Мне приятно с Сашей летать. Он расторопен, хорошо знает штурманское дело. Мы с полуслова понимаем друг друга.

И вот мы с Воиновым в очередном полете на разведку. Выполнив задание, легли на обратный курс. Вдруг я увидел впереди ниже вражеский самолет "Хеншель-126". Он шел навстречу. Все во мне закипело. Быстро осмотревшись, передаю экипажу:

- Буду атаковать фашиста!

- Правильно, жечь их, гадов, надо! - одобряет мое решение Воинов.

Включаю тумблеры электроспуска пулеметов носовой установки. Выждав, когда фашистский самолет подойдет поближе, перевожу машину в пикирование. Вгоняю "хеншеля" в сетку прицела, беру упреждение и даю длинную очередь. Пулеметы работают отлично. Мелькают языки пламени. На переднее стекло фонаря летят клочья дыма. Выхожу из атаки на высоте шестьсот метров. Осматриваюсь.

- "Лаптежник" отвалил в сторону! Но дымок за ним тянется! - весело кричит Баглай.

- Разворачиваюсь за "хеншелем"! Саша, ориентировку веди внимательнее. Оба наблюдайте за воздухом! - даю распоряжение Воинову и Баглаю.

Я не уверен, попал ли в "хеншеля". Может быть, фашист удирал на форсаже?

- Командир, смотри!.. - слышу крик Воинова. Я резко повернул голову в его сторону.

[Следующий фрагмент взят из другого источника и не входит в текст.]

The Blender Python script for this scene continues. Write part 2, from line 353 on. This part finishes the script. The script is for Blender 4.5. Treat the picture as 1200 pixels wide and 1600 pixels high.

- Фу ты, мать честная! - вырвалось у меня. Навстречу нам - два "Мессершмитта-109".

- Они прикрывают его!

- Да, недосмотрел!..

Моя "пешка" и "мессеры" разошлись левыми бортами на большой скорости.

- В облака, скорее в облака... - тихо говорю я экипажу, а сам даю полный газ. Облегчаю винты и, используя возросшую после атаки скорость, "лезу" вверх.

Воинов и Баглай молчат. Пауза мне показалась слишком долгой.

- Смотрите за "мессерами"! Будут атаковать - встречайте огнем. Не забывайте о гранатах АГ-два! - приказываю штурману и стрелку-радисту.

- Есть смотреть, - отвечает Воинов.

- Смотрю, командир! - отзывается и Баглай.

- Один "мессер" пошел за "хеншелем", а другой начал разворачиваться в нашу сторону, - докладывает Воинов.

- Хорошо. Приготовьте пулеметы! - приказываю экипажу.

Штурман и стрелок-радист открывают огонь. Машина дрожит от стрельбы.

- Воинов, - приказываю штурману, - установку АГ-два пробуй, когда "худой" развернется! Пусть видят, что мы не с пустыми руками! Выпусти только одну гранату.

- Понял, командир! - отвечает Воинов.

Моторы моей машины уже выбрали положенный ресурс. Работают они ровно, но тянут слабо и сильно коптят. Набирая высоту, оглядываюсь и вижу: с креном почти в девяносто градусов в нашу сторону разворачивается "мессер". Спасительные облака оказались совсем близко. Стараюсь как можно быстрее скрыться в них. От большого нервного напряжения даже ерзаю на сиденье.